Suddenly blocking propagandas like these lead to bad consequences and things are left cemented into people's brains. This might seem counterintuitive, one would think that if it is allowed to continue, it will cement more, but in these most experts say that you need to wane off the attraction of the 'mole' .... and there is no better way to do it than the to lead people to say 'yeh tou bolta he rehta hey'. Just like a rehab, people have to be naturally allowed to get off the bandwagon, until there is very little impact of the 5th Gen warfare left out and people stop being enemies of their own state.
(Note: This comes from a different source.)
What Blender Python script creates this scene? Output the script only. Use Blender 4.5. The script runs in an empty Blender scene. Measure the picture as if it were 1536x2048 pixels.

Humans can only have only so much of an attention span, after all. I think our army is doing pretty well in all depts, geo strategically too, exemplary performance Alhamdulillah and from all that I have learned, (yes it might get frustrating) but they are really managing the 5th Gen war very prudently, exactly as its ought to be managed. If you look into it, there are a lot of indicators that the spell has broken greatly and continues to do so, things are definitely not the same as 2022.
I dont think the army or airforce was involved at all in this. It is not a national security issue but a insurgency issue. Throughout, the reports seem to suggest that CAF and FC are the only ones fighting them and the scale and scope of the fight clearly suggests that. Old tanks, cheap munitions drones, basic artillery etc. are the hallmarks that FC and CAF are in use rather than the regulars. This is smart as it is has the potential to keep this ongoing and to keep it below the threshold of actual war where PAF, PN, and PA would be using far bigger assets against Afghanistan.
Our paramilitaries are more than sufficient for them. This is also the reason why we are not holding posts or taking over territory because it is beyond the mandate of the paramlitiaries and this is the right strategy. The Afghans may have assessed that taking on FC would have a destabilising effect but Pakistan has a very large paramliitary wing that alone would be able to keep this going for many many weeks and months.
This means our military capability vis a vis India is not diluted at all.